U.S. Federal Reserve Chairman Ben Bernanke told Congress on Wednesday a weak job market and tame inflation warrant low interest rates for an extended period, curbing speculation the central bank was moving closer to raising borrowing costs.

In his first appearance before Congress following a testy confirmation vote in the Senate last month, Bernanke offered a relatively somber assessment of the U.S. economy despite recent signs of strong growth.

The country has lost 8.4 million jobs in just over two years in the most severe economic downturn since the Great Depression. The Fed chief said job losses were abating, but acknowledged the recession's toll on American workers.

Notwithstanding the positive signs, the job market remains quite weak, Bernanke told the U.S. House of Representatives Financial Services Committee.

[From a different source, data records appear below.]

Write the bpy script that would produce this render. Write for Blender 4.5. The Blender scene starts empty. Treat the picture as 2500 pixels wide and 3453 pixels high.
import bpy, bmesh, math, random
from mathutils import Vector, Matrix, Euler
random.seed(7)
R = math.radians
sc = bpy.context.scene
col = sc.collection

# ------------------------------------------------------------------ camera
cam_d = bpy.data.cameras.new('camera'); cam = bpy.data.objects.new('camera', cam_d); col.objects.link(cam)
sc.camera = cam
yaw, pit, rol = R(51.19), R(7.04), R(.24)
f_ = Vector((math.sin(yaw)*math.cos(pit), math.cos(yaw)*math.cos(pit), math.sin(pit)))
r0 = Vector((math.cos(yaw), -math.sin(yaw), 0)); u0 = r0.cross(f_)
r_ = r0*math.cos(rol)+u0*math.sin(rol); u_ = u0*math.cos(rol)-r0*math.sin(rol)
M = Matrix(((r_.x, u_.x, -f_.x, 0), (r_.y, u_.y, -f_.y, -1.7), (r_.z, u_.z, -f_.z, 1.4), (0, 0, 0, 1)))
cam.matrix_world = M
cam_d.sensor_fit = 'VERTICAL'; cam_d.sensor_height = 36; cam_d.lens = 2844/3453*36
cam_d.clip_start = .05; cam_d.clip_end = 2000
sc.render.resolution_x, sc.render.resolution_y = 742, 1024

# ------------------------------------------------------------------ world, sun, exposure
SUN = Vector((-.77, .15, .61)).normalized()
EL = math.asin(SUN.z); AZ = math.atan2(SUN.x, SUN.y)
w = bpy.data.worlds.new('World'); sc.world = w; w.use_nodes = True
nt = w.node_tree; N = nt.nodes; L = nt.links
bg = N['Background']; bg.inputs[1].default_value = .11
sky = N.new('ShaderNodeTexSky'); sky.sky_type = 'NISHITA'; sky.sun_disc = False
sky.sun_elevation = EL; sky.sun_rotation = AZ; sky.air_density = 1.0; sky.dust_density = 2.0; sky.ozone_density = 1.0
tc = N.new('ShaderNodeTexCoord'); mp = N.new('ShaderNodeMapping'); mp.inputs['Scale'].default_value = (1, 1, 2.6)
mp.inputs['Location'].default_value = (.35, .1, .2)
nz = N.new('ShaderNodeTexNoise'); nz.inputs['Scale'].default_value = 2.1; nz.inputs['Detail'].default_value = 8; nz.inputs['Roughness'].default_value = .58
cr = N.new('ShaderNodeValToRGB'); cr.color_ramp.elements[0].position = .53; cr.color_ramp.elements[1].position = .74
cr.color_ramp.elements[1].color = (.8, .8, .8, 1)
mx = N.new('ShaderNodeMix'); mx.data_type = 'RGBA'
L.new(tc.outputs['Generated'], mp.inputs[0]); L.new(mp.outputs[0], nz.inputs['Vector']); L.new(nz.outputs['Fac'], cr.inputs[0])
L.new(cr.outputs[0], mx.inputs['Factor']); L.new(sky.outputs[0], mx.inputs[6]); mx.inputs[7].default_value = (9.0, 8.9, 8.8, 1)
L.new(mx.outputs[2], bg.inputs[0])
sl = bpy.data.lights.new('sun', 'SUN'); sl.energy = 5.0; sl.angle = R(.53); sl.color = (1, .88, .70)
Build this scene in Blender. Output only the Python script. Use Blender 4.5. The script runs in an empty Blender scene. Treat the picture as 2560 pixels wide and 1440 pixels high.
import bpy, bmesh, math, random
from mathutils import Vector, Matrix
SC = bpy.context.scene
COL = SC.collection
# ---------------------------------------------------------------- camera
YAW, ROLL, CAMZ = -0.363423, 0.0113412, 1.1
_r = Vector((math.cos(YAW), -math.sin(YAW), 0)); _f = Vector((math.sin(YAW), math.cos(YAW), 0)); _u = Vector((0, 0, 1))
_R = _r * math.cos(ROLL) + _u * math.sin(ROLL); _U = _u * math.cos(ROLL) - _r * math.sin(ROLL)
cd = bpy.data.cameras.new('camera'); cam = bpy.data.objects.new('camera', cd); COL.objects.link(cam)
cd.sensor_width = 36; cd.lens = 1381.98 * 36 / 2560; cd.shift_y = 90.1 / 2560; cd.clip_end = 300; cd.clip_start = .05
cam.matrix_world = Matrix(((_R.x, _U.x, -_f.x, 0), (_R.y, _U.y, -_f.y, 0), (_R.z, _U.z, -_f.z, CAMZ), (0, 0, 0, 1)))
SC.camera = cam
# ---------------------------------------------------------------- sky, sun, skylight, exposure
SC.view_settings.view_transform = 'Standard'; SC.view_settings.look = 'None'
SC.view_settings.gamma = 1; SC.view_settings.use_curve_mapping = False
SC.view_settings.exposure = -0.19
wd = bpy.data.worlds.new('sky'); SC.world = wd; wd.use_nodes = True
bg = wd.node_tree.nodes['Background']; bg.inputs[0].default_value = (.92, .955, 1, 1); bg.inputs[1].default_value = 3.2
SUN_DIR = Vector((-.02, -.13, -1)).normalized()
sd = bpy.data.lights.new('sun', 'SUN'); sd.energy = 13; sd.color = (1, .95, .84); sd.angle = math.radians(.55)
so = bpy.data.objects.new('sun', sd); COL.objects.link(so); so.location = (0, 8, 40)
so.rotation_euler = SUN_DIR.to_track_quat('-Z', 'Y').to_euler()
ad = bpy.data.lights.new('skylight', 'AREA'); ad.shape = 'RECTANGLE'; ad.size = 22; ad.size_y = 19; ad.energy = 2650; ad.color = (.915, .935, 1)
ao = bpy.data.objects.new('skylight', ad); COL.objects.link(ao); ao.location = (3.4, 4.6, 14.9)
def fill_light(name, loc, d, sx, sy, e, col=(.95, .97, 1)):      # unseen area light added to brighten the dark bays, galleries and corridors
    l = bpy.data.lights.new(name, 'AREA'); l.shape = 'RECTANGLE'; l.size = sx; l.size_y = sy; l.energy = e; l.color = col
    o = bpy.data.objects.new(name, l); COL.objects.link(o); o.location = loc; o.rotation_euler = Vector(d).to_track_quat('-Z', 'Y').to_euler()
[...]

Delivering the Fed's semiannual report to Congress, Bernanke said the U.S. central bank's policy-setting Federal Open Market Committee was prepared to support the economy with extraordinary stimulus for some time.

U.S. stocks rose nearly 1 percent on the day, with bank shares benefitting from Bernanke's low-rate vow. The dollar fell as investors backed away from the notion rate hikes were forthcoming. Interest rate futures rose, reducing the implied chances of tightening before year-end.

The FOMC continues to anticipate that economic conditions -- including low rates of resource utilization, subdued inflation trends, and stable inflation expectations -- are likely to warrant exceptionally low levels of the federal funds rate for an extended period, he said, echoing the Fed's most recent policy statement in late January.

The Fed last week surprised markets by raising the discount rate it charges on direct emergency loans to banks. The move spurred fears the central bank was about to embark on a broader push for higher borrowing costs, even though the Fed made no change to the federal funds rate, its main policy tool.

But the central bank has said the discount rate hike was simply an effort to pull back on the measures it had taken to increase liquidity in financial markets. Bernanke repeated that message, saying the step was taken to discourage banks from relying on the discount window rather than private funding markets for short-term credit.

HOUSING PREDICAMENT

Fed officials have held the benchmark overnight interbank rate in a zero to 0.25 percent range since December 2008 and suggested they would likely wait several months after removing the extended period phrase from their policy statement before proceeding to raise it.

They have also committed to buy more than $1.4 trillion in mortgage-linked debt to keep mortgage rates low.

A report on new home sales on Wednesday highlighted the Fed's predicament. Sales slumped more than 11 percent to a record low, suggesting the sector at the epicenter of the financial crisis had yet to fully heal.

We may be in for a rough ride in housing, said Adam York, economist at Wells Fargo in Charlotte, North Carolina.

Commercial real estate, where defaults are supposed to spike this year, also remains a key concern. Bernanke called it the biggest credit issue we still have.

Bernanke said, however, the time would come for tighter policy and argued the Fed possesses a broad array of tools to remove such accommodation when the moment is right.

Among the Fed's options, he said, are transactions that would drain excess money from the financial system. One such program, a term deposit facility that would give banks the incentive to park their money at the central bank, could be operational shortly after being tested this spring, the Fed said in its semiannual report.

Most analysts do not expect the Fed to raise the federal funds rate until sometime in the second half of the year, at the earliest. Similarly, a Reuters poll released on Wednesday showed economists expect the European Central Bank to keep euro zone interest rates on hold until the fourth quarter.

DEFICIT POLITICS

Legislators on both sides of the aisle used the hearing to play out the ongoing tug-of-war in Congress over budget deficits. Committee Chairman Barney Frank leaned on Bernanke to argue that the fiscal stimulus measures enacted by Democrats have helped alleviate some of the nation's employment losses.

Republicans, for their part, wanted Bernanke's view on the long-term implications of the government's funding gap, which he said was not on a sustainable path.

A U.S. credit rating downgrade is not likely, Bernanke said, though he warned that bond market worries on growing U.S. debt could send interest rates higher. If unattended, the budget woes even poses the risk, however small, of a sharp drop in the U.S. dollar.

I think it would be helpful for the current situation if the Congress and the administration ... could provide a plan which shows how the deficit will fall, Bernanke said.